Walk a Mile in their Moccasins
What does the name of Washington, DC’s football team and the 30-mile ridge along the Allegheny Mountains stretching from western Maryland into Pennsylvania have in common? The names are considered by some to be offensive. For decades, Native Americans, with respect to “Redskins”, and African-Americans, with respect to “Negro” Mountain, have sought to rid the region of these lingering relics of a bygone era. Recognizing that each group’s separate efforts have resulted in little to no success, Cortland Milloy, a columnist for the Washington Post, called for African-Americans and Native Americans to pool their resources to create a stronger voice, one more likely to be heeded. Http://articles.washingtonpost.com/2013-01-29/local/36612601_1_offensive-names-washington-redskins-mount-davis.
On another front, Julian Bond and others are trying to forge “a national constituency for civil rights” that includes all Americans standing together to level the playing field for all Americans in our ongoing momentous struggle against inequality and injustice. After all, as Mr. Bond says, “[lesbian, gay, bisexual and transgender] rights are civil rights” worthy of inclusion in our “historic struggle for civil rights” and justice. A critical mass having the power to cut short a politician’s career or detrimentally affect the finances of a reluctant team owner has a better chance of educating the more callous among us and effecting change.
To speak in one voice, however, requires identifying with another’s feelings. Because intolerance is an equal opportunity victimizer, targeting a wide range of characteristics, including race, religion, national origin, gender, sexual preference, age and disability, almost all of us have had the “slings and arrows” of intolerance leveled directly at us. One would think empathy would come easy.
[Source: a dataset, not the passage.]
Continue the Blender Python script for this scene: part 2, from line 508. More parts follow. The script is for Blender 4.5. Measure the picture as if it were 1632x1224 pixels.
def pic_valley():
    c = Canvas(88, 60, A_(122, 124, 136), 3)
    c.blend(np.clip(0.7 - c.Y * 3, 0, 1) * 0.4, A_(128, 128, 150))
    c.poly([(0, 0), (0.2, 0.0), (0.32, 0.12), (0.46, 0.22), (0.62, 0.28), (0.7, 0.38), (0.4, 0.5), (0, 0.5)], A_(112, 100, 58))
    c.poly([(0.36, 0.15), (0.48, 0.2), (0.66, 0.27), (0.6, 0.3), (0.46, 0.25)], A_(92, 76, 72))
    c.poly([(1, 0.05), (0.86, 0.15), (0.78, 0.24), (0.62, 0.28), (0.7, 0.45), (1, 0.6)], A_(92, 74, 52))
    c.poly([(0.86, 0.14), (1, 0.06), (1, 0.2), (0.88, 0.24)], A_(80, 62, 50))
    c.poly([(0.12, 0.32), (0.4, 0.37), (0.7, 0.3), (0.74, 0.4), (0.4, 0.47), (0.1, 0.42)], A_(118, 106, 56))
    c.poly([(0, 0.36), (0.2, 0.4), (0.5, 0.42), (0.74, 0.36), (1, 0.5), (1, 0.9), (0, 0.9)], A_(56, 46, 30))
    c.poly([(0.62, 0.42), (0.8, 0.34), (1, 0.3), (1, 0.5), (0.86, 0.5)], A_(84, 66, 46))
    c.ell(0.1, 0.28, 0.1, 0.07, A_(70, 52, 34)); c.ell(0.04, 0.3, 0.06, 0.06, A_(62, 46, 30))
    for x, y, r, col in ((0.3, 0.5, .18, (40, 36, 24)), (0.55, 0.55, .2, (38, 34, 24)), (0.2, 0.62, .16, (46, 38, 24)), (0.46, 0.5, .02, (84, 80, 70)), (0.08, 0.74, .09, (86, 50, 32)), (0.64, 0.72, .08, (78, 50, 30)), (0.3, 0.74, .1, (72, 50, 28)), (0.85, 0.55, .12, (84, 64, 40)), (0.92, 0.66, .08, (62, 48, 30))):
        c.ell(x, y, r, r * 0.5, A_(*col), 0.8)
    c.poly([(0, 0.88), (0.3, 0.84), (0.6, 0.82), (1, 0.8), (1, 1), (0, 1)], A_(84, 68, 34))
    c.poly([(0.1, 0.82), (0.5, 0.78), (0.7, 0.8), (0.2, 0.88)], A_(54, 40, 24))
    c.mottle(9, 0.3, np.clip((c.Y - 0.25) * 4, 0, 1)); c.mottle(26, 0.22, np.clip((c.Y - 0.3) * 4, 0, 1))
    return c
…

Yet, it is still in short supply where intolerance is concerned.
We feign a failure to notice. We stand apart as if we are safe while the “other” is victimized – a “better him than me” mentality. We defend our prejudices by blaming the “other’s” thin-skin. We may even participate in offensive rituals to mask our own fear of being targeted or to pump ourselves up into believing that we are better than “them”. Even if we can say with all certainty that we are not bigots, racists or homophobes, who among us can say we have not laughed at an ethnic joke or said something stereotypically stupid?
Yet, we seethe when vitriol is leveled against us, and are blithely unaware when vitriol spews from us. Now is the time to walk a mile in their moccasins. Now is the time to feel someone else’s pain. To paraphrase Dr. Martin Luther King, Jr., on this the 50th anniversary of his historic March on Washington – “No one is free [of injustice and intolerance] until everyone is free [of injustice and tolerance]”.